- Binance collaborates with Federal Government to regulate dollar-naira trading, emphasizing compliance with regulations and warning against manipulative behaviour
- Binance implements regulatory measures, including setting upper limits for ads, filtering inappropriate ads, and taking action against market manipulators
Binance, the world’s largest cryptocurrency trading platform, has announced its collaboration with the Federal Government to regulate dollar-naira trading.
In a statement released on Tuesday regarding its commitment to users in Nigeria, Binance emphasized its efforts to work closely with local authorities, lawmakers, and regulators to ensure compliance with regulations. The platform warned that users engaging in manipulative behaviour would face removal from the platform.

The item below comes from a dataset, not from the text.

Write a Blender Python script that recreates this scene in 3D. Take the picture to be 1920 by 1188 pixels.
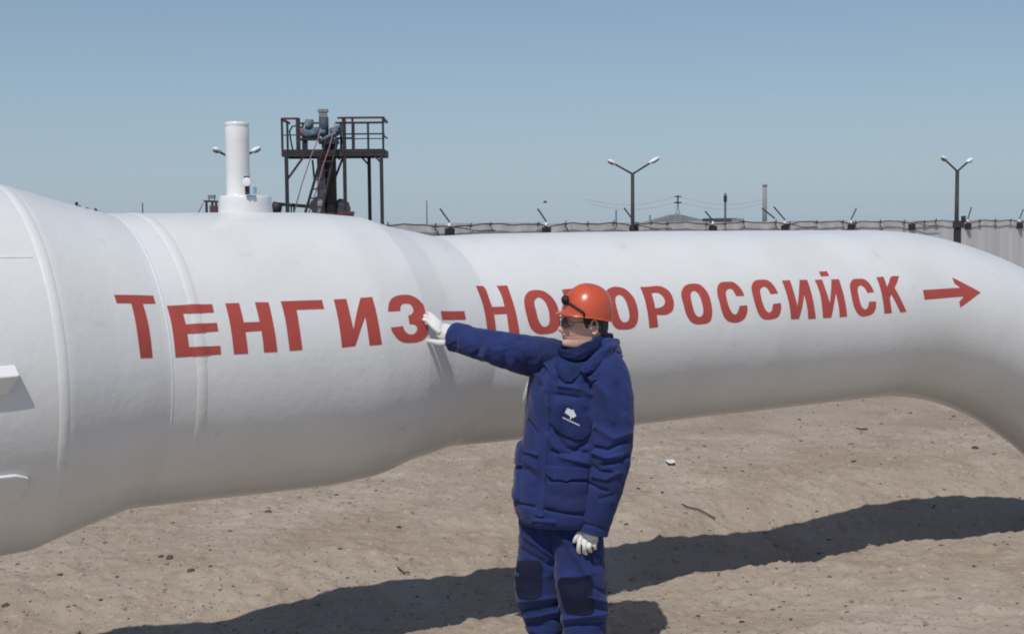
import bpy, bmesh, math, random
import numpy as np
from math import pi, sin, cos, radians, degrees, atan2, sqrt, hypot
from mathutils import Vector, Matrix
from mathutils.bvhtree import BVHTree
from mathutils.geometry import delaunay_2d_cdt

# ------------------------------------------------------------------ camera, sky, sun, exposure
for o in list(bpy.data.objects): bpy.data.objects.remove(o)
SC = bpy.context.scene; COL = SC.collection
FPX, PITCH, ROLL, CAMH = 2450.0, radians(-3.95), radians(0.5), 2.05
_f = np.array([0, cos(PITCH), sin(PITCH)]); _u = np.array([0, -sin(PITCH), cos(PITCH)]); _r = np.array([1., 0, 0])
CR = cos(ROLL)*_r - sin(ROLL)*_u; CU = sin(ROLL)*_r + cos(ROLL)*_u; CF = _f
cam = bpy.data.cameras.new('camera'); cam_ob = bpy.data.objects.new('camera', cam); COL.objects.link(cam_ob)
cam.sensor_width = 36; cam.sensor_fit = 'HORIZONTAL'; cam.lens = 36*FPX/1920; cam.clip_start = .1; cam.clip_end = 8000
M = Matrix(((CR[0], CU[0], -CF[0], 0), (CR[1], CU[1], -CF[1], 0), (CR[2], CU[2], -CF[2], CAMH), (0, 0, 0, 1)))
cam_ob.matrix_world = M; SC.camera = cam_ob
SC.render.resolution_x, SC.render.resolution_y = 1024, 633
SUN_EL, SUN_AZ = radians(56.5), radians(197)      # azimuth clockwise from +Y, where the sun stands
world = bpy.data.worlds.new('World'); SC.world = world; world.use_nodes = True
nt = world.node_tree; nt.nodes.clear()
sky = nt.nodes.new('ShaderNodeTexSky'); sky.sky_type = 'NISHITA'; sky.sun_disc = False
sky.sun_elevation = SUN_EL; sky.sun_rotation = SUN_AZ; sky.altitude = 0; sky.air_density = 1.0; sky.dust_density = 0.6; sky.ozone_density = 3.0
tint = nt.nodes.new('ShaderNodeMix'); tint.data_type = 'RGBA'; tint.blend_type = 'MULTIPLY'; tint.inputs[0].default_value = 1
tint.inputs[7].default_value = (.82, .86, .89, 1)
bg = nt.nodes.new('ShaderNodeBackground'); bg.inputs[1].default_value = .078
wo = nt.nodes.new('ShaderNodeOutputWorld')
def _math(op, a, b=None):
    n = nt.nodes.new('ShaderNodeMath'); n.operation = op; n.use_clamp = False
    for k, v in enumerate((a, b)):
        if v is None: continue
        if isinstance(v, (int, float)): n.inputs[k].default_value = v
        else: nt.links.new(v, n.inputs[k])
    return n.outputs[0]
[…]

As part of its regulatory measures, Binance outlined several actions, including setting upper limits for ads, filtering and removing inappropriate ads, increasing deposits for merchants posting ads, and taking action against market manipulators.

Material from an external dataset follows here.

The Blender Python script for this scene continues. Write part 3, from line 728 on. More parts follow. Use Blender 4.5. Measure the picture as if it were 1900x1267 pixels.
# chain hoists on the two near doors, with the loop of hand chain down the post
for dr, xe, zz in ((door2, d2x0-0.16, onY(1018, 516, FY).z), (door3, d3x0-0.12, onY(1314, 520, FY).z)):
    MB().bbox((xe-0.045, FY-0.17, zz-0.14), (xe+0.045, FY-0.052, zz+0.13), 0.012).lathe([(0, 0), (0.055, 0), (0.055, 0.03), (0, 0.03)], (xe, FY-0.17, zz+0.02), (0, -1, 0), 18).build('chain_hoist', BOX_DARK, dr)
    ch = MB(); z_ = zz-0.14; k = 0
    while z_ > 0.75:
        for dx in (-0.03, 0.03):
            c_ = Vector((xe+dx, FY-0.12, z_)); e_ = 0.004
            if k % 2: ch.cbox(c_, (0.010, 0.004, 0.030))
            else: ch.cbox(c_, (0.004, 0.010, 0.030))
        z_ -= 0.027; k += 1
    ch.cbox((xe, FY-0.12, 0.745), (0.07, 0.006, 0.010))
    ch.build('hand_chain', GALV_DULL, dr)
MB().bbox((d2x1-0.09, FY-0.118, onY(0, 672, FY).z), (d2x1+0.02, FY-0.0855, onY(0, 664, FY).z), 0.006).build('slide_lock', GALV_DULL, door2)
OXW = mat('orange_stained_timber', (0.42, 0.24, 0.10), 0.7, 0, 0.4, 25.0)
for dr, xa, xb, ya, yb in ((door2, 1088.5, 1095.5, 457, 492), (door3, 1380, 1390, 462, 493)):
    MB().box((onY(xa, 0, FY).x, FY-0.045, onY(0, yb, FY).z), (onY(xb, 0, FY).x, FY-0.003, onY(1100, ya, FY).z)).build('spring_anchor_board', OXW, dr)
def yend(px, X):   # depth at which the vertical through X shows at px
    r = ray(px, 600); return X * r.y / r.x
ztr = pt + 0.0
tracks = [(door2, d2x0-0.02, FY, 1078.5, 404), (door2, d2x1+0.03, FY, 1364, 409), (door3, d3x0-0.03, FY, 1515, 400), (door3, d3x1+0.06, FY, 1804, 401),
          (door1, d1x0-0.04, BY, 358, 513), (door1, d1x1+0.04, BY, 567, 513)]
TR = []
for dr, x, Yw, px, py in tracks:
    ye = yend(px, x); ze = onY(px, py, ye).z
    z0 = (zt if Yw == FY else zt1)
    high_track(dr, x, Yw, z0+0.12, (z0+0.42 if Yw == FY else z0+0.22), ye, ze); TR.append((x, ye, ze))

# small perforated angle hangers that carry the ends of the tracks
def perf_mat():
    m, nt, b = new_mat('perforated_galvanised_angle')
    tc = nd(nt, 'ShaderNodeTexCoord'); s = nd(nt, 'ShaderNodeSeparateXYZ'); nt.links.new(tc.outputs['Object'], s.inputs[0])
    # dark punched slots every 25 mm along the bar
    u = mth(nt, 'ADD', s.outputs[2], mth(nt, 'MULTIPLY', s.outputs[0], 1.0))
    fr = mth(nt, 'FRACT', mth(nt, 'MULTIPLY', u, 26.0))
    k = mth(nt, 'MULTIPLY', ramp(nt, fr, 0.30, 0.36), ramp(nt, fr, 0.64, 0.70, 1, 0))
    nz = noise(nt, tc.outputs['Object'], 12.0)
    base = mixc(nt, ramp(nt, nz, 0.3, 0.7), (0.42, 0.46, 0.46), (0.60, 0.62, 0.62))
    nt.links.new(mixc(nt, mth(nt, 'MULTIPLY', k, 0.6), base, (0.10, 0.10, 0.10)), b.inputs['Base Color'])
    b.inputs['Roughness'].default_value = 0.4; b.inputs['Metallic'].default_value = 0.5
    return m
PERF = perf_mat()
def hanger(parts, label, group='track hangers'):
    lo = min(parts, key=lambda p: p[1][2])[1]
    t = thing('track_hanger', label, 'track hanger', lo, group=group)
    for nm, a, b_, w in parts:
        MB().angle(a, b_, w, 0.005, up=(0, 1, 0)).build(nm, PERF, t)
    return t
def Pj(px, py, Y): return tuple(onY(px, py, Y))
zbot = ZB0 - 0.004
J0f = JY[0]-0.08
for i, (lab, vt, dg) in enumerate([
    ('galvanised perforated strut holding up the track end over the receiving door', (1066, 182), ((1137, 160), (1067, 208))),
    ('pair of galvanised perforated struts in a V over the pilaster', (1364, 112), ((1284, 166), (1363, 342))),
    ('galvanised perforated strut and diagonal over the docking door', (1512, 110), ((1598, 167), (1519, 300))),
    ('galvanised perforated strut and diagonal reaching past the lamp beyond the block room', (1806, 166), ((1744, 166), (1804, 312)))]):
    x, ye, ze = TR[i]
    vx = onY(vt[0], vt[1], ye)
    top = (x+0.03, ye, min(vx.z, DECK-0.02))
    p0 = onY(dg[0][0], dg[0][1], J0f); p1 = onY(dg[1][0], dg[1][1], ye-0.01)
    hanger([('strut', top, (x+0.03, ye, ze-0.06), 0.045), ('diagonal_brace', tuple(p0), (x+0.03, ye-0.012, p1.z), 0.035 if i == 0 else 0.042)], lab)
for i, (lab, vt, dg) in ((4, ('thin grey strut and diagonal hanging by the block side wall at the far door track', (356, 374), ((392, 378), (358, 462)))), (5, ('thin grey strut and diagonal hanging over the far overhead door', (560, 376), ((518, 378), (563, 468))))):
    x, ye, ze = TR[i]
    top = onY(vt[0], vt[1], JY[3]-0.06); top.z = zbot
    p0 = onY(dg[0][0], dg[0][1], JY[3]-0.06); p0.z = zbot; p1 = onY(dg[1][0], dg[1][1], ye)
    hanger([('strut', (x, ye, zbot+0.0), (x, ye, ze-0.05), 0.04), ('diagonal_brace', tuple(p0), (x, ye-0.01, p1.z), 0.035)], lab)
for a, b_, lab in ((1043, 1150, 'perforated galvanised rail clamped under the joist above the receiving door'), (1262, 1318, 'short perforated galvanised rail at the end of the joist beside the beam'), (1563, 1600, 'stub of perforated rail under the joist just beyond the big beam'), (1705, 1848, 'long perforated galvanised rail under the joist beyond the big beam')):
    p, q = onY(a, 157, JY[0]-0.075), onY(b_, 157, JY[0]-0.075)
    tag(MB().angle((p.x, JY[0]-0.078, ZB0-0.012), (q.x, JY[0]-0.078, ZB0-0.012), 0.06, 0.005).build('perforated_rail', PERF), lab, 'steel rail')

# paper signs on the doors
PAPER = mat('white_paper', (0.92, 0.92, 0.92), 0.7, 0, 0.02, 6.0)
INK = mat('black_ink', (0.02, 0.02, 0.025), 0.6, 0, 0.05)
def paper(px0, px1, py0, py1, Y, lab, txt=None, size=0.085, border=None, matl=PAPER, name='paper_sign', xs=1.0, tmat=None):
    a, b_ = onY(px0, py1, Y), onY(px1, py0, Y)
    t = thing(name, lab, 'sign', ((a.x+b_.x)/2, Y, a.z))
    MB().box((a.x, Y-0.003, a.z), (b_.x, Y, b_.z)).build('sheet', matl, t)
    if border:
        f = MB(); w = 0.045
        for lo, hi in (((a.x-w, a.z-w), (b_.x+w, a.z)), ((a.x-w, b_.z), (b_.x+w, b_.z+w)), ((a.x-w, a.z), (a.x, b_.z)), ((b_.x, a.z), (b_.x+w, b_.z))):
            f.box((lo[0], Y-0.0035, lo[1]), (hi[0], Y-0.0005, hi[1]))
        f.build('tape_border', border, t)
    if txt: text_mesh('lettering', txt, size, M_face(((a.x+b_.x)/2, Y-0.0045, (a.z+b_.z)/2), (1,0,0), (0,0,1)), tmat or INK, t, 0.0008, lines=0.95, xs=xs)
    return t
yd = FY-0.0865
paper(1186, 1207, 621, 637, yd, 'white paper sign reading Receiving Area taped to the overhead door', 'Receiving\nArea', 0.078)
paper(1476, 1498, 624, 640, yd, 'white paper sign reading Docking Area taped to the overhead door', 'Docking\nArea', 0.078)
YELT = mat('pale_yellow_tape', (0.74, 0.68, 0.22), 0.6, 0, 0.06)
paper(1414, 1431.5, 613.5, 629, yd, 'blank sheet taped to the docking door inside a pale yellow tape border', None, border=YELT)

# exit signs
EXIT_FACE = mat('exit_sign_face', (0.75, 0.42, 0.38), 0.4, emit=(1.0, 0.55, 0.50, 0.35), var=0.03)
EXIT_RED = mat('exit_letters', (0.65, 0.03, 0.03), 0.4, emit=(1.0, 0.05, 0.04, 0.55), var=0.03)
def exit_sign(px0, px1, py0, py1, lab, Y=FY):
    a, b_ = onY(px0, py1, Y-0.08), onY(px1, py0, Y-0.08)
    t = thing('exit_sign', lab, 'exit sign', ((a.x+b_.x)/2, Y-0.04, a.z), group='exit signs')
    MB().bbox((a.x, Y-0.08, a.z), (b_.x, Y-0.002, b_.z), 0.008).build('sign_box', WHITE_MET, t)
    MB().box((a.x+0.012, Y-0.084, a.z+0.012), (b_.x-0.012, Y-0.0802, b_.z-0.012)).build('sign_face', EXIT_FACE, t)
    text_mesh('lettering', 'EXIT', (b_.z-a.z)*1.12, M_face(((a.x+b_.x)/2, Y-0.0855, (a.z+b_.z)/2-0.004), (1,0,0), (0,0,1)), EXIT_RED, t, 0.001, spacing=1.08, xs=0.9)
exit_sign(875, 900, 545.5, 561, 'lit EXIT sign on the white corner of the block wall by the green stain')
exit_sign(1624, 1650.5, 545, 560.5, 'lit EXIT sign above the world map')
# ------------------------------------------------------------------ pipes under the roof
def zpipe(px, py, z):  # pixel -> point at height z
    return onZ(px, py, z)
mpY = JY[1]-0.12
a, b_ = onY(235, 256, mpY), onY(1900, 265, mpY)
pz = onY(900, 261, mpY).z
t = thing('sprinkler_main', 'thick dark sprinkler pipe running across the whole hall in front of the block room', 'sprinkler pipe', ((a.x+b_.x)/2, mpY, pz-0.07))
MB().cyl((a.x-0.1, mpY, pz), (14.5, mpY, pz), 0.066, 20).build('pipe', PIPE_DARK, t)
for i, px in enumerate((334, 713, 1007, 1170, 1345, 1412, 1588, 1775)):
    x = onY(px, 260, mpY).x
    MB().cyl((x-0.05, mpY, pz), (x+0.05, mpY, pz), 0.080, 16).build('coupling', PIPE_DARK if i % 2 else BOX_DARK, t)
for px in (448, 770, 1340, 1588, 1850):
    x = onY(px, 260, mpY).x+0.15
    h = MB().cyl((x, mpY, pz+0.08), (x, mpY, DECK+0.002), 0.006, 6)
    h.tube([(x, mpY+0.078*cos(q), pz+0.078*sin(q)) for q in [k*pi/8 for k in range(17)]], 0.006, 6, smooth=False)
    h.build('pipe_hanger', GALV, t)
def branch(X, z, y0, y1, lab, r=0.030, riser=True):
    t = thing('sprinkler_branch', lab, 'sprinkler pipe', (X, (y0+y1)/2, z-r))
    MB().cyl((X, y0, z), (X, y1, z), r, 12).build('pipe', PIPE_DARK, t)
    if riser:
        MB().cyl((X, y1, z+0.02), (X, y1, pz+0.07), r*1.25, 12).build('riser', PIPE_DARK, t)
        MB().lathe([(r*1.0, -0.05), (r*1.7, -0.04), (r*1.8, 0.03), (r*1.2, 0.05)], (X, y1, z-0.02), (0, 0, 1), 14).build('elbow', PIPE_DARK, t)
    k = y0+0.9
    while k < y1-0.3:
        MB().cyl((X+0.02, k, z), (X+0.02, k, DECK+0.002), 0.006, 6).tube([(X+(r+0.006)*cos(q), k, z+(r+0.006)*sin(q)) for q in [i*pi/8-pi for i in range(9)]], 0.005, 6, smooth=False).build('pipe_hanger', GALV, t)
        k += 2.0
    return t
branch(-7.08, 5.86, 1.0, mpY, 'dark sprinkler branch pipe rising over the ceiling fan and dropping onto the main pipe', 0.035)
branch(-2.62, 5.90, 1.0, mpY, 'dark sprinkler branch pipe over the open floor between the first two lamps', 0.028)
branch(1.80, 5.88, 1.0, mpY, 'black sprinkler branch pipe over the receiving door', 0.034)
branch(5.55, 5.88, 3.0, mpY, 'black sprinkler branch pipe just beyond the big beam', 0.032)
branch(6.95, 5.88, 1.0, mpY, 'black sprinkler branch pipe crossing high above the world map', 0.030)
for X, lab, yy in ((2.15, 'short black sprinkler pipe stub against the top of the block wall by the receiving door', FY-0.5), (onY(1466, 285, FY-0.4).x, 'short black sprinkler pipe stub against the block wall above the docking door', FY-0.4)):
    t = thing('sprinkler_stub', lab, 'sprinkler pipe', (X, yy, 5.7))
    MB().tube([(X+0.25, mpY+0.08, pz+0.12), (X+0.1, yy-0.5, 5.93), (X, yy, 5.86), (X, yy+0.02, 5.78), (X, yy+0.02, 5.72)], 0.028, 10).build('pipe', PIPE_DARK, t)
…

On Tuesday, Binance restricted certain functionalities for Nigerian users, including disabling the sell option for fiat currency USDT and capping the buy option at $1802. Additionally, it disabled the purchase of cryptocurrencies via peer-to-peer (P2P) trading, leaving users unable to sell their crypto assets such as Bitcoin, BNB, and Ethereum through P2P transactions.
The Nigerian naira has continued its downward spiral, with exchange rates surpassing N1,500 and exceeding N1,800 against the dollar in both the official and parallel markets on Tuesday. Despite efforts by the federal government to stabilize the situation, the economy is facing significant challenges, leading to hardships for millions of Nigerians due to rising commodity prices.
In June 2023, the Central Bank of Nigeria (CBN) implemented a free-floating policy to liberalize the naira, allowing market forces to determine its value to improve liquidity and boost investor confidence. However, instead of bringing about positive outcomes, this decision has further devalued the currency and exacerbated the economic crisis, pushing more Nigerians into poverty.